Get out the microscope, because we’re going through this poem line-by-line.
Lines 1-2
Who has seen the wind?
Neither I nor you:
- The speaker opens with the question that the entire poem revolves around: "Who has seen the wind?" We know that this question (and first line) is also the poem's title, which is a pretty conventional way to start a poem.
- Remember, we're dealing with the Victorian era here, when poets weren't looking to be all experimental and modern. They followed the rules, in other words, and used popular meters and forms quite often. Check out "Form and Meter" for more.
- So who has seen the wind? No one. The speaker is also assuming in line 2 that there's no way we would have ever seen the wind either. She's kind of calling our bluff, just in case we felt like being cheeky.
- We notice that the speaker is also using first-person point of view in line 2. So she's speaking to us from a personal perspective, which makes us feel like she's talking directly to us.
- In other words, the speaker is kind of telling us what's what, similar to the way a parent might explain things to their kids.
- Notice we have a sort of clear meter in both lines: a headless iambic trimeter, which is just fancy (gruesome) talk for an unstressed/stressed syllabic pattern that has a total of three stressed syllables in each line. It's "headless" because it's missing that initial unstressed syllable in the beginning of the line. So it goes a little somethin' like this: DAdumDAdumDA.
- Why the fancy meter? We talk more about that in "Form and Meter," but for now we can assume that such a catchy sound pattern helps make nursery rhymes like this stick. It's easy to predict the sound (and sometimes the words) that will come next.

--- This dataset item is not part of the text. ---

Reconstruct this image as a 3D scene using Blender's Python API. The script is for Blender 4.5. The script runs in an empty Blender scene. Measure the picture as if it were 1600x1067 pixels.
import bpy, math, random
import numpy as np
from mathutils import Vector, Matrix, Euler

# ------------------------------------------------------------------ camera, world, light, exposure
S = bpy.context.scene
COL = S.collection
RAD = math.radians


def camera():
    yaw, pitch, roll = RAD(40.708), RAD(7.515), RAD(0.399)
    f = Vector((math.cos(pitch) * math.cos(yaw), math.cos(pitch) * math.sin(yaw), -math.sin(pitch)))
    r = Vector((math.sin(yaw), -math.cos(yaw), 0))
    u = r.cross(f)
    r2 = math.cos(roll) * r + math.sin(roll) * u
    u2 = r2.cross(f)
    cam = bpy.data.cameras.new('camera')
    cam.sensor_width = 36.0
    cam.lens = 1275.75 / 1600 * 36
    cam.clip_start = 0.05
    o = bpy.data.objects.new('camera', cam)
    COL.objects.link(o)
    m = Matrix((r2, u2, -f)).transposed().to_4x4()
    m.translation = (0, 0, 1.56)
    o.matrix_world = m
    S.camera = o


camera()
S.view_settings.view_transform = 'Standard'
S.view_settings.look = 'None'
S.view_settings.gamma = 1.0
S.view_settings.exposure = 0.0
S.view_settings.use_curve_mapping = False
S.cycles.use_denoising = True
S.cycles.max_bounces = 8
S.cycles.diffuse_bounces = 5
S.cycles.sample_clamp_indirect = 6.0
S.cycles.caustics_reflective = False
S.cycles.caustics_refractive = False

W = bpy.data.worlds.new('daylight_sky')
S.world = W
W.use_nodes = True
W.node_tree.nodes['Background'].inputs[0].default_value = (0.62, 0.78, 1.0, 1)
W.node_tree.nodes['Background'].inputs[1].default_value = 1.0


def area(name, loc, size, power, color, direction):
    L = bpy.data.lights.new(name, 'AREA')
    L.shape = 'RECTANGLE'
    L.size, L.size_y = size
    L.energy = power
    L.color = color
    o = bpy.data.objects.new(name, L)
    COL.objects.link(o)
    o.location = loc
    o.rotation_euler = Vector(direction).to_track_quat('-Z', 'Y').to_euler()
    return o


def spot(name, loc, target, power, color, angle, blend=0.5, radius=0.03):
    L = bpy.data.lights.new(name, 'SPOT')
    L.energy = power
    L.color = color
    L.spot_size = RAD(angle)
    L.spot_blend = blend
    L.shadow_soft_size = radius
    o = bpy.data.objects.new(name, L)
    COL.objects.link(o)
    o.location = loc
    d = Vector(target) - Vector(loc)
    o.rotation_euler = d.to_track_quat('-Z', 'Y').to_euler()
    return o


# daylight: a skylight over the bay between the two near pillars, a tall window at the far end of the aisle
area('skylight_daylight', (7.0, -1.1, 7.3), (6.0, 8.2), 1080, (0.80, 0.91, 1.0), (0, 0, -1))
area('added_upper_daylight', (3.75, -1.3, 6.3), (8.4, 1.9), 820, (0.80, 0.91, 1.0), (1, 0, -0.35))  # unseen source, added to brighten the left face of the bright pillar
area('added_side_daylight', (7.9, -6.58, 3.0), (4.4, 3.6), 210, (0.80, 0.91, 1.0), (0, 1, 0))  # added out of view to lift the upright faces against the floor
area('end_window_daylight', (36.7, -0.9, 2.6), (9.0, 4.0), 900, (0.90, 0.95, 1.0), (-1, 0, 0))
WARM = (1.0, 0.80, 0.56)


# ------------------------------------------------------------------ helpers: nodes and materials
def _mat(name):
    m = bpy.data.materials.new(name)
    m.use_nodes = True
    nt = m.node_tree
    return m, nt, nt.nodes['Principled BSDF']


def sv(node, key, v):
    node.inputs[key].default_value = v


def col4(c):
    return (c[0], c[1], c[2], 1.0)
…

- So it can also be a useful learning tool for little kids.
Lines 3-4
But when the leaves hang trembling,
The wind is passing through.
- In line 3 we have a bit of personification. That's another literary device that's always appreciated by the kiddos. The figurative language we see here describes the moving leaves as "trembling," which is something people usually do rather than leaves.
- So suddenly we're comparing a tree's leaves to a trembling person, which adds a fun layer to our imagination. And why are the leaves trembling? Because the wind is "passing through" in its mysterious and invisible way.
- Although we can't "see" the wind, we know it's there since the leaves are moving around. The wind is invisible in the poem just like it is in real life, so the speaker isn't looking to make the wind appear as something different from what it is. She's keeping things relatively real.
- Notice the speaker's simplicity in the way she describes things. Aside from the hint of personification, she sounds pretty straightforward. No fancy lingo here. And her simple descriptions mimic the way nature works, without any elaborate show or purpose. The wind is "passing through," in a rather effortless way.
- We have a different kind of meter in these lines too: line 3 is written in iambic tetrameter (daDUM) with a total of four stressed syllables. Line 4 is in iambic trimeter (daDUM again) with a total of three stressed syllables.
- Catchy? Check. Predictable? Check. Again, the meter's really sticking this poem in our minds.
- And finally, notice that we have a perfect end rhyme between the "you" in line 2 and the "through" here in line 4. Now we know for sure that we're dealing with a neat little nursery rhyme.